The painting's contemporary relevance becomes starkly apparent when viewed against current global tensions. As visitors contemplate Picasso's warning about impending conflict, modern parallels emerge with disturbing clarity. The United States, eight decades after the atomic conclusion of World War II, continues positioning nuclear submarines near adversaries like Russia, while artificial intelligence threatens to make any future conflict infinitely more horrific than previous wars.

Outside MoMA's walls, life continues with the same oblivious normalcy depicted in Picasso's scene. Manhattan's streets teem with people shopping, sightseeing, and enjoying ice cream, going about their daily business under the punishing August sun. Yet each person resembles Picasso's fishermen - ordinary individuals pursuing their routines while potentially catastrophic forces gather beneath the surface of apparent calm.

The challenge of properly viewing this masterpiece at MoMA reflects broader difficulties in heeding its warnings. Currently hung at a busy intersection connecting two escalators, the painting makes it nearly impossible for visitors to have a private moment with the work or fully absorb its prophetic message about humanity's perpetual proximity to devastating conflict.

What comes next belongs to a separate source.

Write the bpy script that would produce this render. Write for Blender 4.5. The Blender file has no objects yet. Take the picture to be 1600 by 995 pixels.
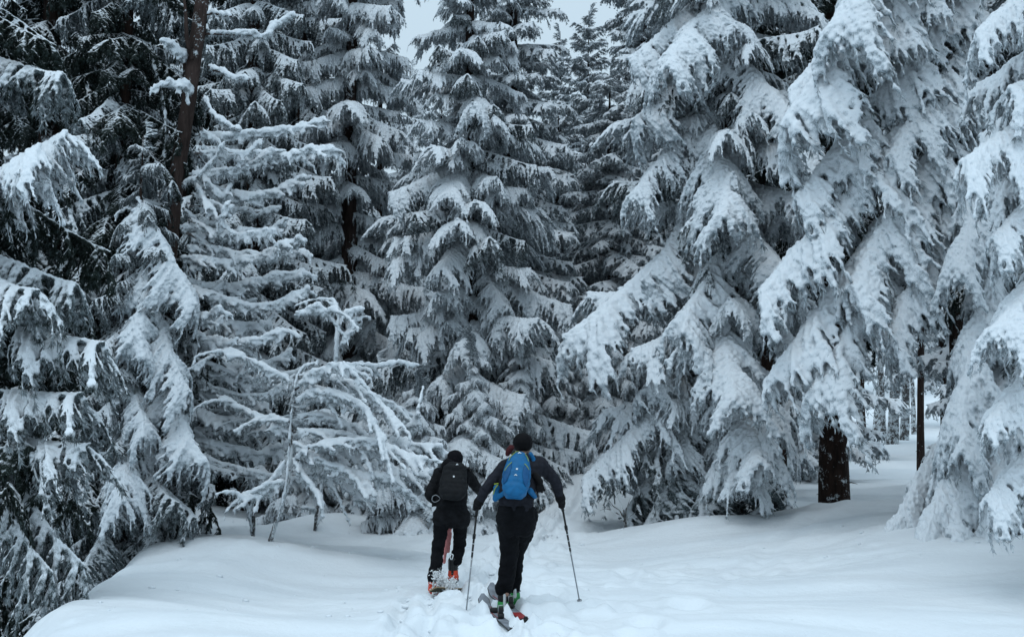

Picasso's "Night Fishing at Antibes" ultimately serves as both a time capsule of 1939's false tranquility and a mirror reflecting our contemporary moment. The fishermen in the painting, like people today, continue their daily pursuits while unaware of the deeper currents that could soon engulf them. History may not repeat itself exactly, but the patterns of human behavior and the cyclical nature of conflict remain disturbingly consistent across generations.